I lungometraggi che hanno realizzato e quest’oggi ci interessano sono I bambini ci guardano e Anche libero va bene.
La distanza temporale tra i due è compresa in un arco di tempo di sessanta anni ma  sono pressoché simili nella rappresentazione dell’infanzia.  Pricò e Tommi sono bambini che di fronte agli adulti subiscono la realtà per loro creata.
I loro due papà, un ragioniere contabile ed un operatore alla stedycam,  il primo mite il secondo irascibile, hanno sposato due donne le quali vanno e vengono per i loro motivi …ormonali? Pur sempre le  signore sono legate alle loro creature che assistono a questo andirivieni con i danni che ne conseguono. Pricò spesso piange, Tommi è di solito silenzioso.
La perizia con cui i due piccoli protagonisti sono stati diretti è evidente -  De Sica dirige per la prima volta un bambino e Kim Rossi Stuart dirige per la prima volta  un film -  senza dover ricorrere a specialisti dell’infanzia, specie quando sono soli di fronte alla macchina da presa: Pricò in fuga con la passeggiata sui binari , incontro al treno, schivato all’ultimo momento e Tommi che vaga, senza protezione,  sul cornicione e sul tetto del palazzo dove abita o nel traffico cittadino.
La differenza, al termine dell’azione filmica, è che mentre il ragioniere non resiste e dopo aver collocato il figlio in collegio, si getta dall’ottavo piano,l’operatore trova motivo di sopravvivenza nell’attaccamento sfrenato con il suo bambino.

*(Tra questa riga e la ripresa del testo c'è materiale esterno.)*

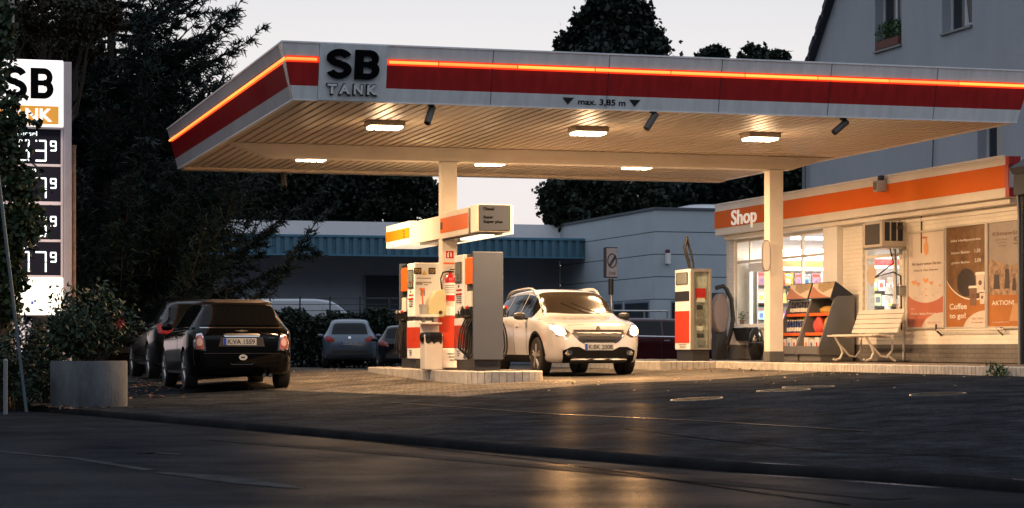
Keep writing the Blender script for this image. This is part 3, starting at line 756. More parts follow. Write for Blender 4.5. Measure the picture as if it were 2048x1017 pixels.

Nei lavori dei tre registi citati la realtà in cui si trovano i piccoli è molto ben evidenziata: nel film di De Sica, Pricò - l’Italia è in guerra e stanno arrivando gli alleati, sebbene tutto ciò non traspare nel film - si aggira per una Roma primaverile e successivamente è portato in una località balneare; negli anni di Comencini – i primi ’80 – si affacciano invece i conflitti sociali, disorganizzazione e disoccupazione e dei bambini non si accorge nessuno; nella realtà di Kim Rossi Stuart - più vicina a noi – i bambini chattano o sono parcheggiati nelle scuole di danza o in quelle di nuoto come di calcetto.
Eugenio scompare nel fotogramma, Pricò in collegio, Tommi nelle braccia di un delirante padre.